→ Provided data
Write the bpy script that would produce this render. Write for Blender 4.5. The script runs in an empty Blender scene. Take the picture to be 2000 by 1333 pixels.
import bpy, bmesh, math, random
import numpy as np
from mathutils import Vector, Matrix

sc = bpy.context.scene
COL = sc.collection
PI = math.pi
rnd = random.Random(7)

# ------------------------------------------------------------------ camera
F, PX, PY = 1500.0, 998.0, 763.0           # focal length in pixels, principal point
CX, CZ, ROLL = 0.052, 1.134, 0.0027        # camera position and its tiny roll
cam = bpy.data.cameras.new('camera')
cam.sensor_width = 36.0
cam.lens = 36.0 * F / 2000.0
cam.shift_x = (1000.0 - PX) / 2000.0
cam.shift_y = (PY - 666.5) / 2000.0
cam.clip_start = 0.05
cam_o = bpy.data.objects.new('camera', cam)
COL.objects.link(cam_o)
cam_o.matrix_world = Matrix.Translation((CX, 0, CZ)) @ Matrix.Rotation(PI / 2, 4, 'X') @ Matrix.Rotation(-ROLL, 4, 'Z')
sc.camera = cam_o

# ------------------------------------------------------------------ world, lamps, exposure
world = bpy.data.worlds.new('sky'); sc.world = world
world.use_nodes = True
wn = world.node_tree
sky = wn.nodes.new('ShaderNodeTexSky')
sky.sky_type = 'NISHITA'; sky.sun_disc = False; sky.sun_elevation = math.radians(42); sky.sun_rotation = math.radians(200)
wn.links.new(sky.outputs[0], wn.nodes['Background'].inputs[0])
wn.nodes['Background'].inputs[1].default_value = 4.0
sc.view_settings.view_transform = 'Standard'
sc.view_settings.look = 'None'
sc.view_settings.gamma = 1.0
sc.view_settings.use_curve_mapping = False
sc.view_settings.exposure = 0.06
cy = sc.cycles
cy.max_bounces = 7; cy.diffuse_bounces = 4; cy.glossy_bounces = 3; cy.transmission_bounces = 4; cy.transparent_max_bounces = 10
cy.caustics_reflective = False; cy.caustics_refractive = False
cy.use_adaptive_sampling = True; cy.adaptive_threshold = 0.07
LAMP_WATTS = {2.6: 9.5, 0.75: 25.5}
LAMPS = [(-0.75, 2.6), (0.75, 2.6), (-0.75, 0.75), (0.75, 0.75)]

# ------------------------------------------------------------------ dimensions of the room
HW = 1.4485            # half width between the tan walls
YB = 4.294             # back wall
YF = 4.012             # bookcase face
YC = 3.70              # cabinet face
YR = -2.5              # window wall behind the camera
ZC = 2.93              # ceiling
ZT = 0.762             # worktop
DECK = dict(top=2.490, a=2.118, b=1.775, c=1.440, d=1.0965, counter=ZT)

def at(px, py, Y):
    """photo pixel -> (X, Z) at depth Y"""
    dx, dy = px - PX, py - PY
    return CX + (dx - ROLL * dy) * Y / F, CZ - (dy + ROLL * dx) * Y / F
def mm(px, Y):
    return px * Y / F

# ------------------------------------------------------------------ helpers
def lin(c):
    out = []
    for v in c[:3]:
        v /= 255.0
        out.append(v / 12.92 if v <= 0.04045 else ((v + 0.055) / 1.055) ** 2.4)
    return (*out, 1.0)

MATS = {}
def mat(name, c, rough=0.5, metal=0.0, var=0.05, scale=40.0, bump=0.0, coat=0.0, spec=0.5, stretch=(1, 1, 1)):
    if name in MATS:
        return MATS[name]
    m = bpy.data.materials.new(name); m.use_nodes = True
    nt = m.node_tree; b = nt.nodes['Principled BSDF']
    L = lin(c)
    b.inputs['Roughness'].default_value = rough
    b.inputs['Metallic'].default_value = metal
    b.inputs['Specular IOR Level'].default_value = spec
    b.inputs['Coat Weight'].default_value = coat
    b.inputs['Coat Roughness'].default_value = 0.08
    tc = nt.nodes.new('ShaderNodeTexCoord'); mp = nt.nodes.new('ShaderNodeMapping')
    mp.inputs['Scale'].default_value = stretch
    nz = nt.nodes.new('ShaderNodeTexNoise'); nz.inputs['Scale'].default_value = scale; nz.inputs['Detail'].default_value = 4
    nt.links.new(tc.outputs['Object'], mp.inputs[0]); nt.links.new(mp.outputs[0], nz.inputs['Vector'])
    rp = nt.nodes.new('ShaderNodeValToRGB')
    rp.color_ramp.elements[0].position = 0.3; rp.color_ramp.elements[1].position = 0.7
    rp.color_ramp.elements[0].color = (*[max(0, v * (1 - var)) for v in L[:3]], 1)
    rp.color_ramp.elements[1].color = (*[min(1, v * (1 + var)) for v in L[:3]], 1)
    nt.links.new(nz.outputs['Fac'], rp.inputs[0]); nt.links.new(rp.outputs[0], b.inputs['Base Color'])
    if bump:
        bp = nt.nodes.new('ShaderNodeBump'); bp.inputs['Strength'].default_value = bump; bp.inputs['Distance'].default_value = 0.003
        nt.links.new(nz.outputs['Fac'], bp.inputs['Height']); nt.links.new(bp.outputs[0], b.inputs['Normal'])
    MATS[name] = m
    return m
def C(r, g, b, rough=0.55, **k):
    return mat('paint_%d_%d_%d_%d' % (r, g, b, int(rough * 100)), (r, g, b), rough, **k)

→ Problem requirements
Copy out all of the lines above exactly.

→ Output of the exercise
Write the bpy script that would produce this render. Write for Blender 4.5. The script runs in an empty Blender scene. Take the picture to be 2000 by 1333 pixels.
import bpy, bmesh, math, random
import numpy as np
from mathutils import Vector, Matrix

sc = bpy.context.scene
COL = sc.collection
PI = math.pi
rnd = random.Random(7)

# ------------------------------------------------------------------ camera
F, PX, PY = 1500.0, 998.0, 763.0           # focal length in pixels, principal point
CX, CZ, ROLL = 0.052, 1.134, 0.0027        # camera position and its tiny roll
cam = bpy.data.cameras.new('camera')
cam.sensor_width = 36.0
cam.lens = 36.0 * F / 2000.0
cam.shift_x = (1000.0 - PX) / 2000.0
cam.shift_y = (PY - 666.5) / 2000.0
cam.clip_start = 0.05
cam_o = bpy.data.objects.new('camera', cam)
COL.objects.link(cam_o)
cam_o.matrix_world = Matrix.Translation((CX, 0, CZ)) @ Matrix.Rotation(PI / 2, 4, 'X') @ Matrix.Rotation(-ROLL, 4, 'Z')
sc.camera = cam_o

# ------------------------------------------------------------------ world, lamps, exposure
world = bpy.data.worlds.new('sky'); sc.world = world
world.use_nodes = True
wn = world.node_tree
sky = wn.nodes.new('ShaderNodeTexSky')
sky.sky_type = 'NISHITA'; sky.sun_disc = False; sky.sun_elevation = math.radians(42); sky.sun_rotation = math.radians(200)
wn.links.new(sky.outputs[0], wn.nodes['Background'].inputs[0])
wn.nodes['Background'].inputs[1].default_value = 4.0
sc.view_settings.view_transform = 'Standard'
sc.view_settings.look = 'None'
sc.view_settings.gamma = 1.0
sc.view_settings.use_curve_mapping = False
sc.view_settings.exposure = 0.06
cy = sc.cycles
cy.max_bounces = 7; cy.diffuse_bounces = 4; cy.glossy_bounces = 3; cy.transmission_bounces = 4; cy.transparent_max_bounces = 10
cy.caustics_reflective = False; cy.caustics_refractive = False
cy.use_adaptive_sampling = True; cy.adaptive_threshold = 0.07
LAMP_WATTS = {2.6: 9.5, 0.75: 25.5}
LAMPS = [(-0.75, 2.6), (0.75, 2.6), (-0.75, 0.75), (0.75, 0.75)]

# ------------------------------------------------------------------ dimensions of the room
HW = 1.4485            # half width between the tan walls
YB = 4.294             # back wall
YF = 4.012             # bookcase face
YC = 3.70              # cabinet face
YR = -2.5              # window wall behind the camera
ZC = 2.93              # ceiling
ZT = 0.762             # worktop
DECK = dict(top=2.490, a=2.118, b=1.775, c=1.440, d=1.0965, counter=ZT)

def at(px, py, Y):
    """photo pixel -> (X, Z) at depth Y"""
    dx, dy = px - PX, py - PY
    return CX + (dx - ROLL * dy) * Y / F, CZ - (dy + ROLL * dx) * Y / F
def mm(px, Y):
    return px * Y / F

# ------------------------------------------------------------------ helpers
def lin(c):
    out = []
    for v in c[:3]:
        v /= 255.0
        out.append(v / 12.92 if v <= 0.04045 else ((v + 0.055) / 1.055) ** 2.4)
    return (*out, 1.0)

MATS = {}
def mat(name, c, rough=0.5, metal=0.0, var=0.05, scale=40.0, bump=0.0, coat=0.0, spec=0.5, stretch=(1, 1, 1)):
    if name in MATS:
        return MATS[name]
    m = bpy.data.materials.new(name); m.use_nodes = True
    nt = m.node_tree; b = nt.nodes['Principled BSDF']
    L = lin(c)
    b.inputs['Roughness'].default_value = rough
    b.inputs['Metallic'].default_value = metal
    b.inputs['Specular IOR Level'].default_value = spec
    b.inputs['Coat Weight'].default_value = coat
    b.inputs['Coat Roughness'].default_value = 0.08
    tc = nt.nodes.new('ShaderNodeTexCoord'); mp = nt.nodes.new('ShaderNodeMapping')
    mp.inputs['Scale'].default_value = stretch
    nz = nt.nodes.new('ShaderNodeTexNoise'); nz.inputs['Scale'].default_value = scale; nz.inputs['Detail'].default_value = 4
    nt.links.new(tc.outputs['Object'], mp.inputs[0]); nt.links.new(mp.outputs[0], nz.inputs['Vector'])
    rp = nt.nodes.new('ShaderNodeValToRGB')
    rp.color_ramp.elements[0].position = 0.3; rp.color_ramp.elements[1].position = 0.7
    rp.color_ramp.elements[0].color = (*[max(0, v * (1 - var)) for v in L[:3]], 1)
    rp.color_ramp.elements[1].color = (*[min(1, v * (1 + var)) for v in L[:3]], 1)
    nt.links.new(nz.outputs['Fac'], rp.inputs[0]); nt.links.new(rp.outputs[0], b.inputs['Base Color'])
    if bump:
        bp = nt.nodes.new('ShaderNodeBump'); bp.inputs['Strength'].default_value = bump; bp.inputs['Distance'].default_value = 0.003
        nt.links.new(nz.outputs['Fac'], bp.inputs['Height']); nt.links.new(bp.outputs[0], b.inputs['Normal'])
    MATS[name] = m
    return m
def C(r, g, b, rough=0.55, **k):
    return mat('paint_%d_%d_%d_%d' % (r, g, b, int(rough * 100)), (r, g, b), rough, **k)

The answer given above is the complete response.